┌──
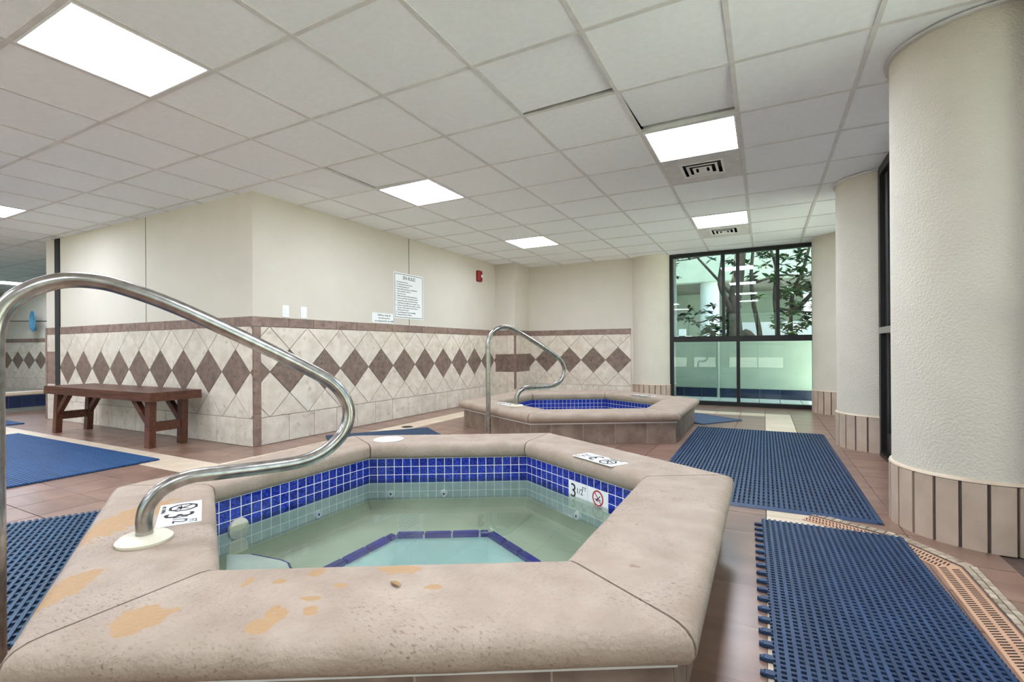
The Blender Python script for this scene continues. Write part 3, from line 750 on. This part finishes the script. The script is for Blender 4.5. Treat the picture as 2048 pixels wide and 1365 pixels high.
# ================================================================== handrails
def smooth_path(pts, sub=6):
    out = []
    P = [Vector(p) for p in pts]; P = [P[0] * 2 - P[1]] + P + [P[-1] * 2 - P[-2]]
    for i in range(1, len(P) - 2):
        for k in range(sub):
            t = k / sub
            out.append(.5 * ((2 * P[i]) + (P[i + 1] - P[i - 1]) * t + (2 * P[i - 1] - 5 * P[i] + 4 * P[i + 1] - P[i + 2]) * t * t + (3 * P[i] - P[i - 1] - 3 * P[i + 1] + P[i + 2]) * t ** 3))
    out.append(P[-2]); return out
def handrail(loc, label):
    e = empty('handrail', loc); tag(e, label, 'handrail', 'stainless tub handrails')
    prof = [(0, .285), (0, .33), (0, .37), (-.012, .412), (-.05, .455), (-.12, .482), (-.22, .484), (-.36, .484), (-.47, .49), (-.55, .518), (-.615, .575), (-.64, .64), (-.632, .70), (-.59, .765), (-.51, .822), (-.302, .938), (-.084, 1.050), (.05, 1.104), (.12, 1.12), (.19, 1.117), (.255, 1.09), (.305, 1.045), (.332, .98), (.338, .88), (.338, .6), (.338, .3), (.338, 0.0)]
    n = (-.5, -.866)
    path = smooth_path([(n[0] * t, n[1] * t, z) for t, z in prof], 5)
    MB().tube(path, .0238, 18).build('rail_tube', m_chrome, e, True, 60)
    MB().lathe([(.026, .2955), (.075, .2955), (.077, .304), (.066, .314), (.027, .318)], 32).build('escutcheon', m_ivory, e, True, 40)
    MB().lathe([(.026, .0), (.06, .0), (.06, .008), (.05, .014), (.027, .016)], 24).build('escutcheon', m_ivory, e, True, 40, loc=(n[0] * .338, n[1] * .338, 0))
    return e
handrail((-1.763, .824, 0), 'large stainless handrail in the foreground reaching over the near tub')
handrail((-2.303, 4.50, 0), 'smaller stainless handrail standing at the second tub')

# ================================================================== bench
b = empty('bench', (-6.0, 2.565, 0)); tag(b, 'dark stained wooden bench against the tiled wall', 'bench')
def bb(nm, x0, x1, y0, y1, z0, z1): return MB().box(x0 + 6, x1 + 6, y0 - 2.565, y1 - 2.565, z0, z1).build(nm, m_wood, b)
for k in range(3):
    y0 = 2.345 + k * .151; bb('seat_board', -7.09, -4.91, y0, y0 + .149, .485, .522)
bb('apron', -7.09, -4.91, 2.342, 2.375, .44, .484); bb('apron', -7.09, -4.91, 2.765, 2.798, .44, .484)
bb('apron', -7.09, -7.055, 2.376, 2.764, .44, .484); bb('apron', -4.945, -4.91, 2.376, 2.764, .44, .484)
for (xt, xb, s) in ((-6.93, -6.99, 1), (-5.05, -5.07, -1)):
    for y in (2.42, 2.70):
        MB().loft([[(xb + 6 + a * .042, y - 2.565 + c * .028, 0) for a, c in ((-1, -1), (1, -1), (1, 1), (-1, 1))], [(xt + 6 + a * .042, y - 2.565 + c * .028, .484) for a, c in ((-1, -1), (1, -1), (1, 1), (-1, 1))]]).build('leg', m_wood, b)
        x0 = (xt + xb) / 2 + s * .02; x1 = x0 + s * .30
        MB().loft([[(x0 + 6, y - 2.565 - .022, .19), (x0 + 6, y - 2.565 + .022, .19), (x0 + 6, y - 2.565 + .022, .265), (x0 + 6, y - 2.565 - .022, .265)],
                   [(x1 + 6 + s * .04, y - 2.565 - .022, .484), (x1 + 6 + s * .04, y - 2.565 + .022, .484), (x1 + 6 - s * .045, y - 2.565 + .022, .484), (x1 + 6 - s * .045, y - 2.565 - .022, .484)]]).build('brace', m_wood, b)
    xm = (xt + xb) / 2; bb('stretcher', xm - .025, xm + .025, 2.45, 2.67, .15, .235)

# ================================================================== wall fittings
FA = Matrix(((0, 0, 1, AX), (1, 0, 0, 0), (0, 1, 0, 0), (0, 0, 0, 1)))     # local x=+Y, y=up, z=out of wall_center
def on_wall(o, y, z): o.matrix_world = FA @ Matrix.Translation((y, z, 0)); return o
sign = empty('rules_sign'); on_wall(sign, 5.10, 1.605); tag(sign, 'white framed SPA RULES sign on the beige wall', 'sign')
MB().box(-.30, .30, -.30, .30, .001, .006).build('panel', m_white, sign)
f = MB(); q, t = .285, .006
f.box(-q, q, q - t, q, .006, .0072).box(-q, q, -q, -q + t, .006, .0072).box(-q, -q + t, -q + t, q - t, .006, .0072).box(q - t, q, -q + t, q - t, .006, .0072).build('border_line', m_black, sign)
put_text(sign, 'SPA RULES', .066, 0, .235, .0066, width=.25)
RULES = ['1.  No Glass In the Pool Area', '2.  No Animals Allowed In the Pool Area', '3.  The Maximum Bathing Load: 7', '4.  Bathers with Diarrhea, Skin, Eye or Nasal Infection', '     Must Be Excluded From the Pool', '5.  Hours: 9 am - 10 pm',
         '6.  All Bathers Must Shower Before Entering the Area', '7.  Do Not Use Spa if Water Temperature Exceeds 104', '8.  Pregnant Women and People with Health Problems', '     Should Not Enter Spa Without First Consulting a Doctor',
         '9.  Do Not Use the Spa While Under the Influence of Alcohol,', '     Narcotics or Other Drugs that Cause Drowsiness or', '     Raise/Lower Blood Pressure', '10. Consult Management for Hours of Availability', '11. Maximum Time Limit is 15 Minutes']
for k, s in enumerate(RULES):
    me = text_mesh('rule_line', s, .0245, m_black, 'LEFT', res=1)
    ob('rule_line', me, sign, (-.262, .178 - k * .0305, .0066)).scale = (.80, 1.0, 1)
sg2 = empty('notice_sign'); on_wall(sg2, 4.60, 1.292); tag(sg2, 'small white notice sign low beside the rules sign', 'sign')
MB().box(-.195, .195, -.068, .068, .001, .006).build('panel', m_white, sg2)
f = MB(); f.box(-.19, .19, .062, .064, .006, .0068).box(.187, .19, -.064, .062, .006, .0068).box(-.19, .19, -.064, -.062, .006, .0068).build('border_line', m_black, sg2)
for k, s in enumerate(('Children using the', 'hot tub must be', 'accompanied by an adult')):
    ob('notice_line', text_mesh('notice_line', s, .034, m_black, 'CENTER', res=1, width=(.24, .2, .34)[k]), sg2, (.02, .036 - k * .036, .0066))
for k, y in enumerate((3.217, 3.429)):
    s = empty('light_switch'); on_wall(s, y, 1.288); tag(s, ('white light switch plate nearer the wall corner' if k == 0 else 'white light switch plate nearer the rules sign'), 'light switch', 'white switch plates')
    MB().prism([(-.037, -.06), (.037, -.06), (.037, .06), (-.037, .06)], .0, .007, .003).build('plate', m_white, s)
    MB().prism([(-.017, -.034), (.017, -.034), (.017, .034), (-.017, .034)], .006, .011, .002).build('rocker', m_white, s)
al = empty('fire_alarm'); on_wall(al, 6.872, 2.108); tag(al, 'red fire alarm strobe high on the long wall', 'fire alarm')
MB().prism([(-.05, -.09), (.05, -.09), (.06, -.075), (.06, .075), (.05, .09), (-.05, .09), (-.06, .075), (-.06, -.075)], 0, .055, .01).build('housing', m_red, al)
MB().prism([(.012, -.022), (.05, -.022), (.05, .022), (.012, .022)], .054, .072, .01).build('strobe_lens', m_white, al)

# ================================================================== rubber mats
def ribbed_mat(name, label, c, ang, L, Wd, mat, pitch, ribw, barp, barw, th=.014, base=None, tabs=0, ramp=0, group=None):
    """runs: ribs along local y (length L), local x width Wd; c = centre"""
    e = empty(name, (c[0], c[1], 0), ang); tag(e, label, 'floor mat', group)
    n = int(Wd / pitch)
    if base: MB().box(-Wd / 2, Wd / 2, -L / 2, L / 2, .001, .004).build('backing', base, e)
    me = MB().box(-ribw / 2, ribw / 2, -L / 2, L / 2, .005, th).mesh('rib', mat)
    for k in range(n): ob('rib', me, e, (-Wd / 2 + (k + .5) * Wd / n, 0, 0))
    bars = MB(); m = int(L / barp)
    for k in range(m):
        y = -L / 2 + (k + .5) * L / m; bars.box(-Wd / 2, Wd / 2, y - barw / 2, y + barw / 2, .002, th - .003)
    bars.build('cross_bars', mat, e)['kind'] = 'stuff'
    if ramp:
        r = ramp
        for sx in (-1, 1):
            x = sx * Wd / 2
            MB().loft([[(x, y, .001), (x, y, th), (x + sx * r, y, .002), (x + sx * r, y, .001)] for y in (-L / 2 - r, L / 2 + r)]).build('edge_ramp', mat, e)
        for sy in (-1, 1):
            y = sy * L / 2
            MB().loft([[(x, y, .001), (x, y, th), (x, y + sy * r, .002), (x, y + sy * r, .001)] for x in (-Wd / 2, Wd / 2)]).build('edge_ramp', mat, e)
    if tabs:
        tm = MB().lathe([(.013, .003), (.016, .008), (.013, .013)], 10).mesh('connector_tab', mat, True)
        tb = MB().box(-.016, 0, -.009, .009, .003, .012)
        k = 0; y = -L / 2 + .04
        while y < L / 2 - .02:
            o = MB().box(-.022, .002, -.011, .011, .002, .013).prism([(-.034, -.006), (-.022, -.011), (-.022, .011), (-.034, .006)], .002, .013, .003).build('connector_tab', mat, e, loc=(-Wd / 2, y, 0)); y += tabs
    return e
ribbed_mat('rubber_mat', 'dark blue ribbed rubber mat between the second tub and the columns', (-.073, 4.405), 0, 2.72, 1.15, m_mat_d, .0255, .0145, .068, .010, base=m_mat_base, ramp=.03)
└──
**Direction**
Reproduce exactly the run of lines that opens the listing and closes with the line holding "handrail((-2.303, 4.50, 0), 'smaller". Pictures are excluded.

**Response**
The Blender Python script for this scene continues. Write part 3, from line 750 on. This part finishes the script. The script is for Blender 4.5. Treat the picture as 2048 pixels wide and 1365 pixels high.
# ================================================================== handrails
def smooth_path(pts, sub=6):
    out = []
    P = [Vector(p) for p in pts]; P = [P[0] * 2 - P[1]] + P + [P[-1] * 2 - P[-2]]
    for i in range(1, len(P) - 2):
        for k in range(sub):
            t = k / sub
            out.append(.5 * ((2 * P[i]) + (P[i + 1] - P[i - 1]) * t + (2 * P[i - 1] - 5 * P[i] + 4 * P[i + 1] - P[i + 2]) * t * t + (3 * P[i] - P[i - 1] - 3 * P[i + 1] + P[i + 2]) * t ** 3))
    out.append(P[-2]); return out
def handrail(loc, label):
    e = empty('handrail', loc); tag(e, label, 'handrail', 'stainless tub handrails')
    prof = [(0, .285), (0, .33), (0, .37), (-.012, .412), (-.05, .455), (-.12, .482), (-.22, .484), (-.36, .484), (-.47, .49), (-.55, .518), (-.615, .575), (-.64, .64), (-.632, .70), (-.59, .765), (-.51, .822), (-.302, .938), (-.084, 1.050), (.05, 1.104), (.12, 1.12), (.19, 1.117), (.255, 1.09), (.305, 1.045), (.332, .98), (.338, .88), (.338, .6), (.338, .3), (.338, 0.0)]
    n = (-.5, -.866)
    path = smooth_path([(n[0] * t, n[1] * t, z) for t, z in prof], 5)
    MB().tube(path, .0238, 18).build('rail_tube', m_chrome, e, True, 60)
    MB().lathe([(.026, .2955), (.075, .2955), (.077, .304), (.066, .314), (.027, .318)], 32).build('escutcheon', m_ivory, e, True, 40)
    MB().lathe([(.026, .0), (.06, .0), (.06, .008), (.05, .014), (.027, .016)], 24).build('escutcheon', m_ivory, e, True, 40, loc=(n[0] * .338, n[1] * .338, 0))
    return e
handrail((-1.763, .824, 0), 'large stainless handrail in the foreground reaching over the near tub')
handrail((-2.303, 4.50, 0), 'smaller stainless handrail standing at the second tub')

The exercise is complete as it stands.